Friday, June 18, 2010

She Spoke My Heart

Last week, I had cause to email several friends, most of whom I knew were raising or had raised, adult children. I needed advice. Wisdom. Input. Opinons. I needed to know I'm not the only one puzzled, confused, scared and hurt.

There isn't a manual for this. There is no GPS. There isn't even a satisfactory *word* in our vocabulary for the "adult child". And I am lost.

I titled the email "The Paradox of Parenting Adult Children", because it is *such* a paradox. A tight-rope. A delicate dance.

And I am either the recipient of someone stepping on my toes, or I an unknowingly stepping on theirs. This is a heartbreaking, breath-holding time for me. Can we do this? Will they fly? Will they see and know the unfailing love I have for them.

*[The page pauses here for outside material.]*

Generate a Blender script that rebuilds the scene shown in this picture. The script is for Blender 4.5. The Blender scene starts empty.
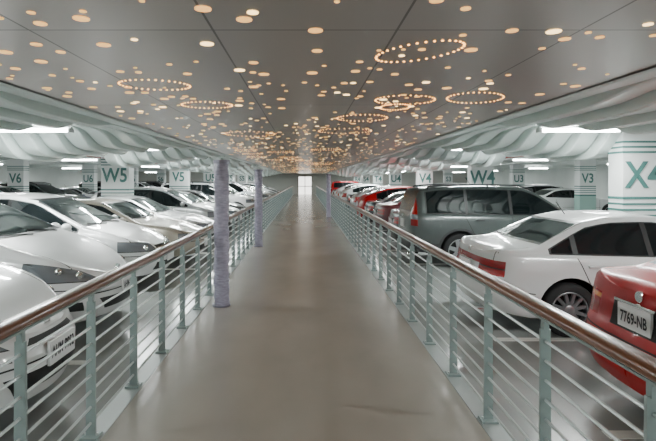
import bpy, bmesh, math, random
import numpy as np
from mathutils import Vector, Matrix
from mathutils.bvhtree import BVHTree
random.seed(7)
SC=bpy.context.scene
FZ=-0.08   # parking floor level (walkway top is 0)

# ---------------------------------------------------------------- materials
def mat(name,col,rough=0.5,metal=0.0,emit=None,es=0,coat=0,spec=0.5,noise=None,bump=0):
    m=bpy.data.materials.new(name); m.use_nodes=True
    nt=m.node_tree; b=nt.nodes['Principled BSDF']
    b.inputs['Base Color'].default_value=(*col,1); b.inputs['Roughness'].default_value=rough
    b.inputs['Metallic'].default_value=metal
    b.inputs['Coat Weight'].default_value=coat; b.inputs['Coat Roughness'].default_value=0.04
    b.inputs['Specular IOR Level'].default_value=spec
    if emit: 
        b.inputs['Emission Color'].default_value=(*emit,1); b.inputs['Emission Strength'].default_value=es
    if noise:
        sc,amt=noise
        tc=nt.nodes.new('ShaderNodeTexCoord'); n=nt.nodes.new('ShaderNodeTexNoise')
        n.inputs['Detail'].default_value=6
        mp=nt.nodes.new('ShaderNodeMapping')
        mp.inputs['Scale'].default_value=sc if isinstance(sc,tuple) else (sc,sc,sc)
        n.inputs['Scale'].default_value=1
        nt.links.new(tc.outputs['Object'],mp.inputs[0]); nt.links.new(mp.outputs[0],n.inputs['Vector'])
        r=nt.nodes.new('ShaderNodeValToRGB')
        r.color_ramp.elements[0].position=.3; r.color_ramp.elements[1].position=.7
        r.color_ramp.elements[0].color=(*[c*(1-amt) for c in col],1)
        r.color_ramp.elements[1].color=(*[min(1,c*(1+amt)) for c in col],1)
        nt.links.new(n.outputs['Fac'],r.inputs[0]); nt.links.new(r.outputs[0],b.inputs['Base Color'])
        if bump:
            bp=nt.nodes.new('ShaderNodeBump'); bp.inputs['Strength'].default_value=bump; bp.inputs['Distance'].default_value=.01
            nt.links.new(n.outputs['Fac'],bp.inputs['Height']); nt.links.new(bp.outputs[0],b.inputs['Normal'])
    return m
M={}
M['glass']=mat('tinted_glass',(.006,.009,.010),.04,spec=.4)
M['black']=mat('black_trim',(.010,.010,.011),.45)
M['head']=mat('headlight_lens',(.20,.22,.24),.08,.3,coat=1)
M['tail']=mat('taillight_red',(.32,.002,.002),.2,coat=.2,spec=.3)
M['chrome']=mat('chrome',(.8,.8,.8),.12,1)
M['tire']=mat('tire_rubber',(.012,.012,.013),.75)
M['rim']=mat('alloy_rim',(.5,.51,.53),.28,.9)
M['plate']=mat('plate_white',(.80,.80,.80),.4)
M['ptext']=mat('plate_text',(.02,.02,.03),.5)
M['clad']=mat('grey_cladding',(.04,.042,.045),.55)
M['amber']=mat('amber_lens',(.7,.22,.02),.15,coat=1)
M['seam']=mat('panel_gap',(.015,.015,.015),.7)
CARM=['glass','black','head','tail','chrome','tire','rim','plate','ptext','clad','amber','seam']
MI={n:i+1 for i,n in enumerate(CARM)}; MI['paint']=0
def paint(name,c,metal=0.0,r=.3,coat=.8,spec=.5): return mat(name,c,r,metal,coat=coat,spec=spec)
P={'white':paint('paint_white',(.72,.73,.73)),'red':paint('paint_red',(.36,.0015,.004),.0,.35,.25,.25),
'silver':paint('paint_silver',(.42,.43,.43),.5),'grey':paint('paint_grey_green',(.085,.10,.098),.4),
'black':paint('paint_black',(.012,.012,.014)),'blue':paint('paint_blue',(.02,.045,.14),.3),
'maroon':paint('paint_maroon',(.08,.004,.008),.2,.3,.4),'champ':paint('paint_champagne',(.42,.38,.32),.4),'brown':paint('paint_brown',(.1,.07,.055),.3)}

# ---------------------------------------------------------------- mesh builder
class MB:
    def __init__(s): s.v=[];s.f=[];s.m=[]
    def add(s,vs,fs,m=0):
        o=len(s.v); s.v+= [tuple(v) for v in vs]; s.f+=[tuple(i+o for i in f) for f in fs]; s.m+=[m]*len(fs)
    def box(s,c,d,m=0):
        x,y,z=c; a,b,e=d[0]/2,d[1]/2,d[2]/2
        s.add([(x+i*a,y+j*b,z+k*e) for i in(-1,1) for j in(-1,1) for k in(-1,1)],
              [(0,1,3,2),(4,6,7,5),(0,4,5,1),(2,3,7,6),(0,2,6,4),(1,5,7,3)],m)
    def cyl(s,p0,p1,r,n=12,m=0,r1=None,cap=True):
        p0=Vector(p0);p1=Vector(p1);d=(p1-p0).normalized(); r1=r if r1 is None else r1
        u=d.orthogonal().normalized();w=d.cross(u)
        vs=[p0+(u*math.cos(2*math.pi*i/n)+w*math.sin(2*math.pi*i/n))*r for i in range(n)]
        vs+=[p1+(u*math.cos(2*math.pi*i/n)+w*math.sin(2*math.pi*i/n))*r1 for i in range(n)]
        fs=[(i,(i+1)%n,n+(i+1)%n,n+i) for i in range(n)]
        if cap: fs+=[tuple(range(n-1,-1,-1)),tuple(range(n,2*n))]
        s.add(vs,fs,m)
    def sph(s,c,r,m=0,n=12,k=8):
        vs=[];fs=[]
        for j in range(k+1):
            t=math.pi*j/k
            for i in range(n):
                a=2*math.pi*i/n
                vs.append((c[0]+r[0]*math.sin(t)*math.cos(a),c[1]+r[1]*math.sin(t)*math.sin(a),c[2]+r[2]*math.cos(t)))
        for j in range(k):
            for i in range(n): fs.append((j*n+i,(j+1)*n+i,(j+1)*n+(i+1)%n,j*n+(i+1)%n))
        s.add(vs,fs,m)
    def latheY(s,c,prof,sg,m=0,n=32):
        vs=[];fs=[]
        for r,y in prof:
            for i in range(n):
                a=2*math.pi*i/n; vs.append((c[0]+r*math.cos(a),c[1]+sg*y,c[2]+r*math.sin(a)))
        for j in range(len(prof)-1):
            for i in range(n):
                q=(j*n+i,j*n+(i+1)%n,(j+1)*n+(i+1)%n,(j+1)*n+i)
                fs.append(q if sg>0 else q[::-1])
        s.add(vs,fs,m)
    def mesh(s,name,mats,smooth=False):
        me=bpy.data.meshes.new(name); me.from_pydata(s.v,[],s.f)
        for x in mats: me.materials.append(x)
        me.polygons.foreach_set('material_index',s.m)
        if smooth: me.polygons.foreach_set('use_smooth',[True]*len(s.f))
        me.update(); return me
    def obj(s,name,mats,smooth=False,ang=35):
        me=s.mesh(name,mats,smooth)
        if smooth:
            bm=bmesh.new();bm.from_mesh(me)
            bmesh.ops.recalc_face_normals(bm,faces=bm.faces)
            for e in bm.edges:
                if len(e.link_faces)==2 and e.calc_face_angle(0)>math.radians(ang): e.smooth=False
            bm.to_mesh(me);bm.free()
        o=bpy.data.objects.new(name,me); SC.collection.objects.link(o); return o

_tc={}
def text_geo(s,size):
    if (s,size) in _tc: return _tc[(s,size)]
    cu=bpy.data.curves.new('t','FONT'); cu.body=s; cu.size=size; cu.align_x='CENTER'; cu.align_y='CENTER'; cu.offset=size*.022
    cu.resolution_u=3
    o=bpy.data.objects.new('t',cu); SC.collection.objects.link(o)
    dg=bpy.context.evaluated_depsgraph_get(); me=bpy.data.meshes.new_from_object(o.evaluated_get(dg))
    r=([tuple(v.co) for v in me.vertices],[tuple(p.vertices) for p in me.polygons])
    bpy.data.objects.remove(o); bpy.data.meshes.remove(me)
    _tc[(s,size)]=r; return r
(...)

Do they *see* the love at all?

My cyber friend, Sherri, wrote this piece in response to her own ponderings. She has a blog full of beautiful writing, photos and thoughts. She has two adult children, one teen and two "littles" adopted from China. She is a creative, engaged parent, whom I admire. In my opinion, she and I view children the same: fascinating little people puzzles, with unique thoughts, talents and tendencies to be admired, nurtured and rejoiced over with wonder and amazement.

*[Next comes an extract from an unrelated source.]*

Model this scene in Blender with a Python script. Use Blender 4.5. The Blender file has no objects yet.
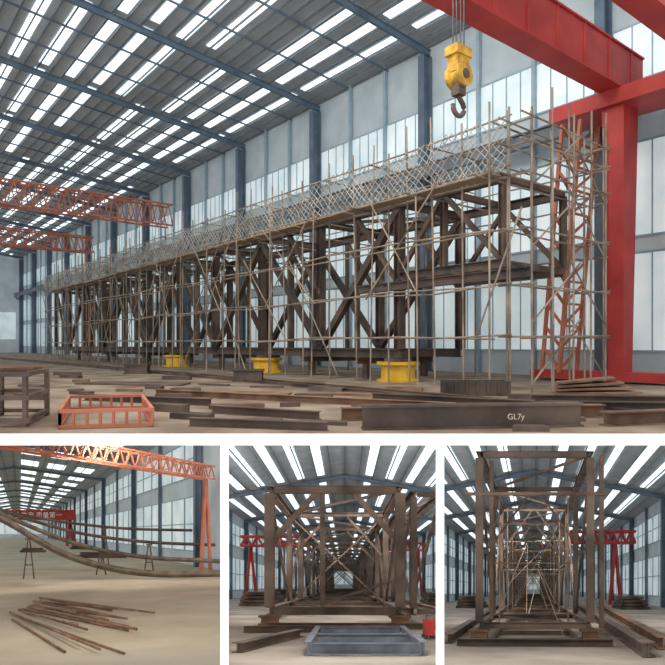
import bpy, bmesh, math, random
from mathutils import Vector as V
random.seed(4)
C = bpy.context.scene.collection
F = 600.0; CX = 332.5; HY = 345.0; EYE = 1.7; FRONT = 11.3
bpy.context.scene.view_settings.view_transform = 'Standard'

# ---------------------------------------------------------------- materials
def mat(name, c1, c2=None, scale=3.0, rough=0.7, metal=0.0, emit=0.0, bump=0.0, stretch=(1,1,1), detail=6):
    m = bpy.data.materials.new(name); m.use_nodes = True
    nt = m.node_tree; b = nt.nodes['Principled BSDF']
    c2 = c2 or tuple(min(1, x*1.35) for x in c1)
    tc = nt.nodes.new('ShaderNodeTexCoord'); mp = nt.nodes.new('ShaderNodeMapping'); mp.inputs['Scale'].default_value = stretch
    n = nt.nodes.new('ShaderNodeTexNoise'); n.inputs['Scale'].default_value = scale; n.inputs['Detail'].default_value = detail
    r = nt.nodes.new('ShaderNodeValToRGB'); r.color_ramp.elements[0].position = .35; r.color_ramp.elements[1].position = .65
    r.color_ramp.elements[0].color = (*c1, 1); r.color_ramp.elements[1].color = (*c2, 1)
    L = nt.links.new
    L(tc.outputs['Object'], mp.inputs[0]); L(mp.outputs[0], n.inputs['Vector']); L(n.outputs['Fac'], r.inputs[0]); L(r.outputs[0], b.inputs['Base Color'])
    b.inputs['Roughness'].default_value = rough; b.inputs['Metallic'].default_value = metal
    if emit:
        L(r.outputs[0], b.inputs['Emission Color']); b.inputs['Emission Strength'].default_value = emit
    if bump:
        bp = nt.nodes.new('ShaderNodeBump'); bp.inputs['Strength'].default_value = bump; L(n.outputs['Fac'], bp.inputs['Height']); L(bp.outputs[0], b.inputs['Normal'])
    return m
M = dict(
 floor=mat('workshop_concrete', (.15,.098,.062), (.37,.285,.205), .55, .9, bump=.3, detail=10),
 sand=mat('sandy_concrete', (.38,.31,.21), (.54,.46,.34), .3, .9, detail=10),
 grey=mat('dusty_concrete', (.22,.18,.15), (.38,.33,.28), .4, .9, detail=10),
 white=mat('white_plaster', (.93,.93,.93), (.97,.97,.97), 2, .8, emit=.35),  # emission keeps the plaster white beyond the light that falls on it
 roof=mat('roof_sheet', (.40,.43,.46), (.50,.54,.57), .6, .7),
 sky=mat('skylight_sheet', (.72,.83,.88), (.90,.96,.98), .5, .6, emit=1.5),
 pane=mat('window_sheet', (.50,.60,.63), (.74,.81,.81), .35, .5, emit=.46),
 wall=mat('wall_sheet', (.40,.47,.50), (.52,.58,.60), .5, .7, emit=.05),  # slight glow put into the cladding to brighten it
 wallp=mat('pale_wall_sheet', (.48,.55,.58), (.60,.66,.68), .5, .7, emit=.08),  # glow put into the pale cladding; the sheet itself is no lamp
 blue=mat('blue_steel_paint', (.085,.13,.18), (.135,.18,.235), 1, .5),
 frame=mat('window_frame_paint', (.27,.36,.41), None, 1, .5),
 purlin=mat('grey_steel_paint', (.11,.13,.15), (.17,.19,.21), 1, .5),
 red=mat('red_paint', (.36,.024,.02), (.54,.05,.038), .6, .55),
 orange=mat('orange_red_paint', (.46,.13,.065), (.60,.21,.12), .8, .7),
 yellow=mat('yellow_paint', (.62,.34,.015), (.84,.52,.03), 1.5, .45),
 hook=mat('worn_yellow_paint', (.32,.16,.03), (.74,.42,.03), 3.5, .6),
 dark=mat('bare_dark_steel', (.036,.028,.025), (.14,.095,.068), .7, .65, .15, bump=.1),
 dark2=mat('browned_steel', (.06,.04,.03), (.18,.12,.085), .8, .65, .1),
 brown=mat('brown_steel', (.065,.045,.036), (.20,.14,.105), .7, .75, .05),
 rust=mat('rusty_steel', (.12,.062,.036), (.30,.17,.10), 1.2, .85),
 tan=mat('tan_rust_pipe', (.17,.09,.05), (.33,.20,.11), 2, .7),
 pole=mat('scaffold_tube', (.15,.11,.08), (.40,.32,.24), 1.0, .6, .1),
 net=mat('net_cord', (.30,.28,.24), (.60,.58,.52), .7, .9),
 wood=mat('scaffold_plank', (.26,.18,.10), (.42,.31,.19), 2, .8, stretch=(1,6,1)),
 pipe=mat('grey_brown_pipe', (.09,.068,.05), (.20,.15,.11), 2, .5),
 text=mat('white_lettering', (.88,.88,.85), None, 2, .6),
 chalk=mat('chalk_lettering', (.65,.55,.40), None, 2, .8),
 cable=mat('wire_rope', (.05,.05,.05), (.1,.1,.1), 5, .5),
 cloth=mat('work_clothes', (.05,.07,.12), (.09,.11,.18), 4, .9),
 skin=mat('skin', (.42,.25,.17), (.50,.31,.22), 5, .6),
 helmet=mat('helmet_orange', (.7,.16,.03), None, 2, .5),
 bluegrey=mat('grey_primer', (.10,.12,.16), (.19,.21,.26), 2, .65),
)

# ---------------------------------------------------------------- halls (frames of reference)
class Hall: pass
def make_upper():
    h = Hall(); l = math.hypot(482, 600); s, c = 482/l, 600/l
    h.xf = lambda p: V((c*p[0]-s*p[1], s*p[0]+c*p[1], p[2])); h.clip = []
    return h
UP = make_upper()
WD = Hall(); WD.xf = lambda p: V(p); WD.clip = []
def lower(vx, vy, h, L, R):
    """a lower hall: its long axis runs down a ramp; z is the height above its floor"""
    H = Hall(); a = (vx-CX)/F; b = -(vy-HY)/F
    H.a, H.b, H.h = a, b, h
    H.xf = lambda p: V((p[0]+a*p[1], p[1], EYE-h+p[2]+b*p[1]))
    H.clip = []
    for side, px in ((1, L), (-1, R)):
        if px is None: continue
        u = (px-CX)/F; n = V((1, -u, 0)).normalized()*side
        H.clip.append((n*0.085, n))
    return H
H1 = lower(20, 533, 2.6, None, 224.5)
H2 = lower(345, 585, 1.7, 224.5, 440)
H3 = lower(533, 590, 1.7, 440, None)

# ---------------------------------------------------------------- mesh builder
class MB:
    def __init__(s): s.v = []; s.f = []
    def add(s, vs, fs):
        k = len(s.v); s.v += [V(p) for p in vs]; s.f += [tuple(i+k for i in f) for f in fs]; return s
    def box(s, a, b):
        x0,y0,z0 = a; x1,y1,z1 = b
        return s.add([(x0,y0,z0),(x1,y0,z0),(x1,y1,z0),(x0,y1,z0),(x0,y0,z1),(x1,y0,z1),(x1,y1,z1),(x0,y1,z1)],
            [(0,3,2,1),(4,5,6,7),(0,1,5,4),(1,2,6,5),(2,3,7,6),(3,0,4,7)])
    def bar(s, p, q, w, h, ou=0, os=0, up=(0,0,1)):
        p, q = V(p), V(q); d = (q-p).normalized(); sd = d.cross(V(up))
        if sd.length < .05: sd = d.cross(V((0,1,0)))
        sd.normalize(); u = sd.cross(d)
        p = p+u*ou+sd*os; q = q+u*ou+sd*os
        vs = [e+sd*(i*w/2)+u*(j*h/2) for e in (p,q) for i,j in ((-1,-1),(1,-1),(1,1),(-1,1))]
        return s.add(vs, [(0,1,2,3),(7,6,5,4),(0,4,5,1),(1,5,6,2),(2,6,7,3),(3,7,4,0)])
    def ibeam(s, p, q, w, h, up=(0,0,1), t=None):
        t = t or h*.1
        s.bar(p,q,w,t,ou=h/2-t/2,up=up); s.bar(p,q,w,t,ou=-(h/2-t/2),up=up); s.bar(p,q,t*.8,h-2*t,up=up); return s
    def tube(s, p, q, r, n=6, r2=None):
        p, q = V(p), V(q); r2 = r if r2 is None else r2; d = (q-p).normalized(); sd = d.cross(V((0,0,1)))
        if sd.length < .05: sd = V((1,0,0))
        sd.normalize(); u = sd.cross(d)
        vs = [e+(sd*math.cos(2*math.pi*k/n)+u*math.sin(2*math.pi*k/n))*rr for e,rr in ((p,r),(q,r2)) for k in range(n)]
        return s.add(vs, [(k,(k+1)%n,n+(k+1)%n,n+k) for k in range(n)]+[tuple(range(n-1,-1,-1)), tuple(range(n,2*n))])
    def path(s, pts, r, n=8):
        pts = [V(p) for p in pts]; rings = []
        for i,p in enumerate(pts):
            d = (pts[min(i+1,len(pts)-1)]-pts[max(i-1,0)]).normalized(); sd = d.cross(V((0,0,1)))
            if sd.length < .05: sd = V((1,0,0))
            sd.normalize(); u = sd.cross(d)
            rings += [p+(sd*math.cos(2*math.pi*k/n)+u*math.sin(2*math.pi*k/n))*r for k in range(n)]
        fs = []
        for i in range(len(pts)-1):
            fs += [(i*n+k, i*n+(k+1)%n, (i+1)*n+(k+1)%n, (i+1)*n+k) for k in range(n)]
        fs += [tuple(range(n-1,-1,-1)), tuple(range((len(pts)-1)*n, len(pts)*n))]
        return s.add(rings, fs)
    def lathe(s, o, prof, n=20, axis='z'):
        vs = []; o = V(o)
        for r,z in prof:
            for k in range(n):
                a = 2*math.pi*k/n
                e = V((r*math.cos(a), r*math.sin(a), z)) if axis=='z' else V((r*math.cos(a), z, r*math.sin(a)))
                vs.append(o+e)
        fs = [(i*n+k, i*n+(k+1)%n, (i+1)*n+(k+1)%n, (i+1)*n+k) for i in range(len(prof)-1) for k in range(n)]
        fs += [tuple(range(n-1,-1,-1)), tuple(range((len(prof)-1)*n, len(prof)*n))]
        return s.add(vs, fs)
    def build(s, name, m, parent=None, H=WD, **tags):
        bm = bmesh.new(); vs = [bm.verts.new(H.xf(p)) for p in s.v]
        for f in s.f:
            try: bm.faces.new([vs[i] for i in f])
            except ValueError: pass
        for co, no in H.clip:
            cp = V((0,0,EYE))+co
            if any((v.co-cp).dot(no) < 0 for v in bm.verts):
                r = bmesh.ops.bisect_plane(bm, geom=bm.verts[:]+bm.edges[:]+bm.faces[:], plane_co=cp, plane_no=no, clear_inner=True)
                e = [g for g in r['geom_cut'] if isinstance(g, bmesh.types.BMEdge)]
                if e:
                    try: bmesh.ops.holes_fill(bm, edges=e)
                    except Exception: pass
        if not bm.faces: bm.free(); return None
        bmesh.ops.recalc_face_normals(bm, faces=bm.faces[:])
        if parent: o0 = V(parent.matrix_basis.translation)
        else:
            xs = [v.co for v in bm.verts]
            o0 = V(((min(p.x for p in xs)+max(p.x for p in xs))/2, (min(p.y for p in xs)+max(p.y for p in xs))/2, min(p.z for p in xs)))
        if parent and parent.parent: o0 = parent.parent.matrix_basis.translation + parent.matrix_basis.translation
        for v in bm.verts: v.co -= o0
        me = bpy.data.meshes.new(name); bm.to_mesh(me); bm.free(); me.materials.append(m)
        o = bpy.data.objects.new(name, me); C.objects.link(o)
        if parent: o.parent = parent
        else: o.location = o0
        for k,val in tags.items(): o[k] = val
        return o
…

Here is what she wrote (reproduced with her permission):

Lately they come to me,
smelling faintly of
smoke and leaves
and other people's cars.

They come
for renewal and validation,
they come begging,
like street performers
hiding behind
tricks, or grades or funny stories.
Aching for approval or more often,
for money,
willing me to open
the mother wallet
and let the spirits move
to finance their dreams,
or their snacks,
or gas for their car.

They come to me
all false bravado and devil may care
never knowing
I see
the trembling hand
or lowered shifty eyes revealing
haunted hurting hearts.

At night
they come to me
still needing some small goodbye ritual
and never knowing
I can still see them
all blankets and thumbs and small feet kicking.

They come
with more questions than answers.
Evasive,
tilling secret gardens,
proof they are growing away from me,
don't need me

But still,
they come.
Finding their way
in from the cold
They let me reach for their hand
For a moment
I pull them close and smell their hair
and know they are mine.

Even
Behind stubble and bangs of a nameless color.
they still sweat grass and pool water and wind.
mixed with a secret scent we share,
branded onto my heart
from the first day
I knew them.

Even though they have again stolen my sleep,
overtaken all my prayers
and recklessly wrapped themselves up
in most moments of possible peace.
There is hope
echoing
down the hallway
because
they come.
To me.
To home.
Where
hearts still open wide.



1 comment:

Dolores said...

Oh my.... how beautiful/insightful and the picture..... love it!!!